Entries taken from a collection →
————————

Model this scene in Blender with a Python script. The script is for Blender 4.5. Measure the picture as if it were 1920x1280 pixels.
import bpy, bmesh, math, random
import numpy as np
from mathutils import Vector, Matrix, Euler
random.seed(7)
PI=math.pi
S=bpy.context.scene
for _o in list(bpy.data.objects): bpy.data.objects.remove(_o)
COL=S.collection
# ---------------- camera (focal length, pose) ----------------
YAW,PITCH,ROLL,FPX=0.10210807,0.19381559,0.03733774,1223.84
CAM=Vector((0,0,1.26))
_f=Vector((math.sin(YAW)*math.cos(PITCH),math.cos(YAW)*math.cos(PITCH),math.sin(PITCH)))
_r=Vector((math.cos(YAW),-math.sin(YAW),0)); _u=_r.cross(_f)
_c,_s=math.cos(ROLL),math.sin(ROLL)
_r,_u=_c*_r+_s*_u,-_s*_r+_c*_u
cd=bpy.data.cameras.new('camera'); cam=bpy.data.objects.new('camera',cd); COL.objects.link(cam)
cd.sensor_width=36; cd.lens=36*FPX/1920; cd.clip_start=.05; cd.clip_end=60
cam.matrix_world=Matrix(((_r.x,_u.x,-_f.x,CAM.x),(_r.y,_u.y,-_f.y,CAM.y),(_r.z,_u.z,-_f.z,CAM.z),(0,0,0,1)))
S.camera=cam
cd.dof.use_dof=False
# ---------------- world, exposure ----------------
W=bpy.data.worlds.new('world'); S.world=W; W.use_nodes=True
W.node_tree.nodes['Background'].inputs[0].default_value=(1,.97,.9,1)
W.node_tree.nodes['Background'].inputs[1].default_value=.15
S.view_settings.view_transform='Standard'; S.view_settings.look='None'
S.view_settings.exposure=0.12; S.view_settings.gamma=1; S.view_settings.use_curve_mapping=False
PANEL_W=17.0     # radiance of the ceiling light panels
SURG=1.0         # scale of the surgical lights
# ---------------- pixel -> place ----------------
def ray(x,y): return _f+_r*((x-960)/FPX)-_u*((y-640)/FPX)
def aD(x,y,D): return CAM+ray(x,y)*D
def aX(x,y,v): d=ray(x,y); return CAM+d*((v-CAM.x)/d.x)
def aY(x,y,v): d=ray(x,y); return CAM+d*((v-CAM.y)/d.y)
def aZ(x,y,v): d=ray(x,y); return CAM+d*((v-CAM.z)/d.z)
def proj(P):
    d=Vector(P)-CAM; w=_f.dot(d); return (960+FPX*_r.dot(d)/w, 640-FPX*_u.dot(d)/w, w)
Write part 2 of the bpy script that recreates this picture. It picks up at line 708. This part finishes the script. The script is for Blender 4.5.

————————

Set problem → Every entry should be output exactly as written, please.

Solved exercise →
Model this scene in Blender with a Python script. The script is for Blender 4.5. Measure the picture as if it were 1920x1280 pixels.
import bpy, bmesh, math, random
import numpy as np
from mathutils import Vector, Matrix, Euler
random.seed(7)
PI=math.pi
S=bpy.context.scene
for _o in list(bpy.data.objects): bpy.data.objects.remove(_o)
COL=S.collection
# ---------------- camera (focal length, pose) ----------------
YAW,PITCH,ROLL,FPX=0.10210807,0.19381559,0.03733774,1223.84
CAM=Vector((0,0,1.26))
_f=Vector((math.sin(YAW)*math.cos(PITCH),math.cos(YAW)*math.cos(PITCH),math.sin(PITCH)))
_r=Vector((math.cos(YAW),-math.sin(YAW),0)); _u=_r.cross(_f)
_c,_s=math.cos(ROLL),math.sin(ROLL)
_r,_u=_c*_r+_s*_u,-_s*_r+_c*_u
cd=bpy.data.cameras.new('camera'); cam=bpy.data.objects.new('camera',cd); COL.objects.link(cam)
cd.sensor_width=36; cd.lens=36*FPX/1920; cd.clip_start=.05; cd.clip_end=60
cam.matrix_world=Matrix(((_r.x,_u.x,-_f.x,CAM.x),(_r.y,_u.y,-_f.y,CAM.y),(_r.z,_u.z,-_f.z,CAM.z),(0,0,0,1)))
S.camera=cam
cd.dof.use_dof=False
# ---------------- world, exposure ----------------
W=bpy.data.worlds.new('world'); S.world=W; W.use_nodes=True
W.node_tree.nodes['Background'].inputs[0].default_value=(1,.97,.9,1)
W.node_tree.nodes['Background'].inputs[1].default_value=.15
S.view_settings.view_transform='Standard'; S.view_settings.look='None'
S.view_settings.exposure=0.12; S.view_settings.gamma=1; S.view_settings.use_curve_mapping=False
PANEL_W=17.0     # radiance of the ceiling light panels
SURG=1.0         # scale of the surgical lights
# ---------------- pixel -> place ----------------
def ray(x,y): return _f+_r*((x-960)/FPX)-_u*((y-640)/FPX)
def aD(x,y,D): return CAM+ray(x,y)*D
def aX(x,y,v): d=ray(x,y); return CAM+d*((v-CAM.x)/d.x)
def aY(x,y,v): d=ray(x,y); return CAM+d*((v-CAM.y)/d.y)
def aZ(x,y,v): d=ray(x,y); return CAM+d*((v-CAM.z)/d.z)
def proj(P):
    d=Vector(P)-CAM; w=_f.dot(d); return (960+FPX*_r.dot(d)/w, 640-FPX*_u.dot(d)/w, w)
Write part 2 of the bpy script that recreates this picture. It picks up at line 708. This part finishes the script. The script is for Blender 4.5.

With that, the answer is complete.